The earlier incarnation of With the Lid Off, the one famously penned by Todd Matshikiza from February 1959, did much the same thing, in different times.

What the two generations of columns have in common is, I am told, a kind of irreverence regarding preconceived notions, a certain lack of political correctness, as it were.

In this respect, the two halves of the book, the Todd half and the John half, certainly betray a kind of family resemblance. This has been the aspect that most readers, at first glance, have pounced upon.

But looking at it with as much objective distance as I can muster under these peculiar circumstances, I have gradually come to see it differently.

Between the launch of the book in Johannesburg last Friday, and the launch in Cape Town on Wednesday, my own perception of the book has started to change. And it all has to do with breaching the one taboo that this column has not yet dared to breach: the very South African taboo of redefining your relationship with your elders – in this case, with a parent.

When I wrote my first pieces of journalism, for The Times of Zambia and The Zambia Daily Mail when I was a 15-year-old exile living in Lusaka, there was hot commentary among friends and associates on two counts. There were those who said I was too young to have been able to write this kind of stuff, and therefore, as one so-called family friend put it, the articles that appeared under my name must have been written by somebody else – probably my mother. (My father had died two years earlier.)

And then there were those who said that if I did really write them, who did I think I was, anyway? I had a father who was already famous for his writings (not to mention his music) and if I thought that I would ever be a match for him, I was sorely mistaken.

These were painfully South African misconceptions – or maybe they are universal. But we Ubuntu people do have a nasty way of putting each other down, and varnishing the put-down with the term “respect”.

It put me in mind of an unexpected confrontation I had with the venerable, moustachioed figure of the late Comrade Uncle Moses Mabida, leader of the South African Communist Party in exile, in Lusaka, somewhere in the mid-1970s.

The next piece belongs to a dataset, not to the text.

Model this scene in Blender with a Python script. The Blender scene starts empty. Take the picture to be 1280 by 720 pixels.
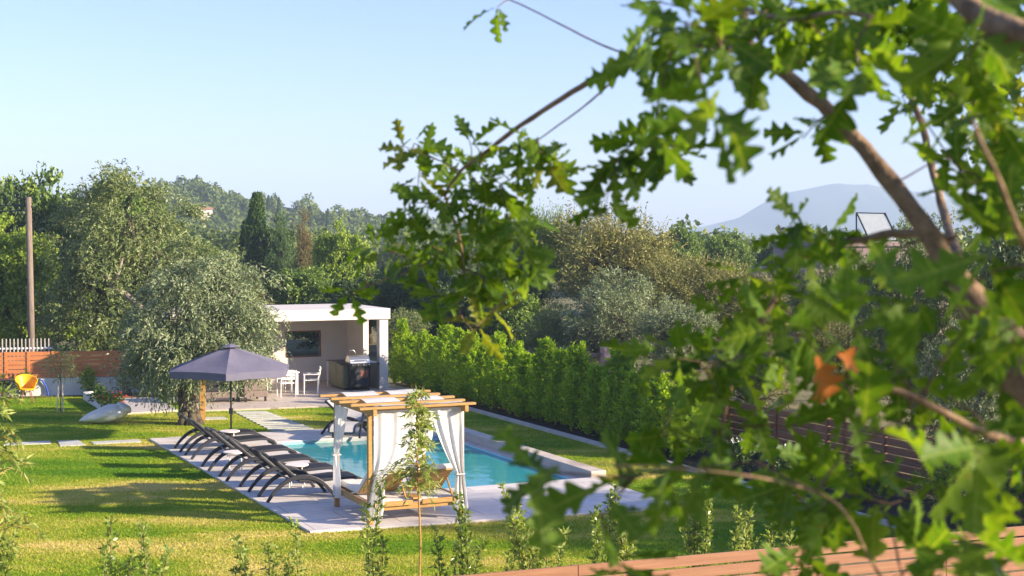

Mabida was a grave and familiar figure in the midst of the South African exile community, and I saw him and spoke to him frequently at exile gatherings. On this occasion, however, my manners were found somewhat lacking, and I was brought up short and sharp.

I was rushing round a corner of the building that housed the liberation movements when I literally bumped into Comrade Mabida coming the other way.

“Good morning, comrade,” I said to him, with a respectful smile on my face.

“Good morning, uncle,” he corrected me. “You must always call me uncle, young man,” he continued. “You and I will never be equals.”

It was quite a revelation, especially coming, as it did, from the leader of the actual communist party – the party of equality, as I had been led to believe in my impressionable youthfulness.

I recount this episode because the publication of my work in a joint volume with my father’s brings into many minds, first and foremost, this idea that, like Oedipus, I am somehow challenging his status as a father figure. This could not be further from the truth – but you try proving that to some of these uncle characters when, in spite of a visibly greying beard, you are still a laaitie in their eyes.

As I tried to explain in my launch speech in Cape Town, apart from the obvious respect I have for my father as a father, there is also, independent of that relationship, a respect for his exceptional qualities as a writer.

The greatest tribute so far has come from a perceptive lady who saw the differences, rather than the similarities, in the perspectives of the two authors of this book.

I like to think that it is these different yet complementary perspectives on the same subject that make this unlikely collaboration interesting.

But then again, who am I to talk? The final judgement is up to you. Go buy, go read. Especially, go buy in bulk for this Christmas. And the next.